I'm Leaving Github
I Am Using GitHub Under Protest
Github decided to sponsor me, because they rely on my tools.
In spite of that, I’m leaving. Why? I certainly do not have the spare-time to move hundreds of projects to a new home… but I’m getting started.
Some Issues
- A recent proposal to extend Github-flavored Markdown (ref)
- Literally breaks regular markdown syntax of links in headings.
- English-only
- Incompatible with Semantic HTML (POSH) (by abusing the
blockquote
tag; this also raises issues of accessibility) - Incompatible with existing Markdown standards proposals
- Ignores the community-centered approach to extending Markdown, which, ironically, Github started
- Contributes to vendor lock-in.
- Will force countless volunteer FOSS developers to waste time adding compatibility to their projects that use Markdown and attempt to support GFM.

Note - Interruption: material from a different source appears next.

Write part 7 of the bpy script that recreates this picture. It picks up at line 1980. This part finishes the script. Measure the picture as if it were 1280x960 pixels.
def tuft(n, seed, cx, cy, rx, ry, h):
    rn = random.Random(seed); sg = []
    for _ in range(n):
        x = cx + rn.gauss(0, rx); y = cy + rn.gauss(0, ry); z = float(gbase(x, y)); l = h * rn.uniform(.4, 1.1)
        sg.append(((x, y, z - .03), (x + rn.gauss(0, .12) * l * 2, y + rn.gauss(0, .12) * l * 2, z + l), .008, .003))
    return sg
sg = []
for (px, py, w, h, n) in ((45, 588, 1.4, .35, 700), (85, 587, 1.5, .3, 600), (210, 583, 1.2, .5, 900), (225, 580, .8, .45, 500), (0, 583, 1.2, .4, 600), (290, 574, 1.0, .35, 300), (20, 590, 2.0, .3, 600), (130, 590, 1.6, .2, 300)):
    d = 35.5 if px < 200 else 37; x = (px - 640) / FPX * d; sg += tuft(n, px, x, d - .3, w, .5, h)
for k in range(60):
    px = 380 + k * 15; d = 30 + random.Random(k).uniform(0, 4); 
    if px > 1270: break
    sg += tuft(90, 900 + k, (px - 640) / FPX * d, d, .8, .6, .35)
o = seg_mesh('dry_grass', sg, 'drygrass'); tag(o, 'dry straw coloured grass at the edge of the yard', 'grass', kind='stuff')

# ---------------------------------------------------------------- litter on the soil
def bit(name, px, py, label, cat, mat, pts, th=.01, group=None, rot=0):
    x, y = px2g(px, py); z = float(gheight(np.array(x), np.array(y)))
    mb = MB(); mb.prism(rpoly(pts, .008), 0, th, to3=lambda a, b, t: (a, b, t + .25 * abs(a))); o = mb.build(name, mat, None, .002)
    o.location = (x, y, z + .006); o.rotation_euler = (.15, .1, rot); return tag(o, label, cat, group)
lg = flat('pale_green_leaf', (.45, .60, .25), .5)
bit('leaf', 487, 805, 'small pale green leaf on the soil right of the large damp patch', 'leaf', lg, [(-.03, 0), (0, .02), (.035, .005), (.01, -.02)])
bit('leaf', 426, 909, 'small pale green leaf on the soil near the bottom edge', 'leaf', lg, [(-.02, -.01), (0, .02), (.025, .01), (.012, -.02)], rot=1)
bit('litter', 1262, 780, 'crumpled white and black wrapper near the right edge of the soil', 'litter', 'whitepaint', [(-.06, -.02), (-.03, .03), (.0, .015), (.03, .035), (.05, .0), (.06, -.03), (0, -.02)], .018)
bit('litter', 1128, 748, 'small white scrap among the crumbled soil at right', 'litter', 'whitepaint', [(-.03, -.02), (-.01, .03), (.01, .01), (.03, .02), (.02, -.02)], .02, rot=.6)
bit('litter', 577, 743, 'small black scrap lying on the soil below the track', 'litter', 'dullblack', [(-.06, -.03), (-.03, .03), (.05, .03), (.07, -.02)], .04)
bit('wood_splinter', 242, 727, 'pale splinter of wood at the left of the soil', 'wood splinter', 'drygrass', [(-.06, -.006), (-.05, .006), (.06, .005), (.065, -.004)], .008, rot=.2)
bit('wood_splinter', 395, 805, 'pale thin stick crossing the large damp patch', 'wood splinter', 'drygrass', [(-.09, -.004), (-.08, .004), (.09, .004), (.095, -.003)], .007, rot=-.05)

- More than 2 years of ignoring requests to add an important feature (
allow-failure
) to Github Actions (ref, ref). When not ignoring, Github is completely misunderstanding the feature. How are those building Github Actions so deeply unfamiliar with core features of competing CI platforms. - Latest iteration of Achievements was bad.
- Microsoft (parent of Github) has decided to ban commercial open source apps from their app store.
What about community?
I am interested in people’s thoughts on where to go next. Community involvement matters for open source projects, and I have dozens of them that could be affected, the biggest being oauth
and oauth2
Ruby gems.
Regarding fragmentation, hopefully it will be resolved by federation, which is to source forges (like Github) what git was to version control (i.e. makes it distributed, at least in theory).
It looks like Gitea, Codeberg and Hostea will join the fediverse soon, within a year, and there are projects that will integrate Github with the fediverse as well (i.e. federate Github commits, PRs, issues, etc).